As a young, middle-class woman, not much connects me with the characters of my work. Fundamentally, my experience of femininity comes from living as a woman while for Maskers, it derives from performing femininity. The only access to and connection with my models was photography.
While posing, the men permitted me to look deeper underneath the silicone costumes and their tailored alter-egos.
As a fetish practice, Masking perfectly balances between submission and emancipation, accepting objectification as a way for liberation and expression. To fulfill their needs, Maskers commodify and consume female identity. While self-expression, self-centeredness and consumption are characteristic for the present, Masking well illustrates how they blur the borders between a body and a fetish, desire and narcissism, emancipation and submission.

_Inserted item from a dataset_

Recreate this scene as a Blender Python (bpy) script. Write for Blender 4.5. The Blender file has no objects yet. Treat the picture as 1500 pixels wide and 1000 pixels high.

Make-up and beauty endeavors from the queer circles influence the straight aesthetics. Because can you imagine someone more camp and eccentric looking, than the embodiment of the perfect heterosexual femaleness, Kim Kardashian? It must be then something about the surplus, the excess, too-muchness in the masking practice, for what people consciously choose this excess and playing with it. We are coming back to the question of theatre. In many theatrical traditions, women were not allowed to perform (in Japanese kabuki and Elizabethan theatre alike), what not only caused men to take the female roles, but also laid grounds for a specific drag culture, putting an institutional seal over a situation where it is a man, who is the expert on how to perform the most seductive, attractive kind of femininity.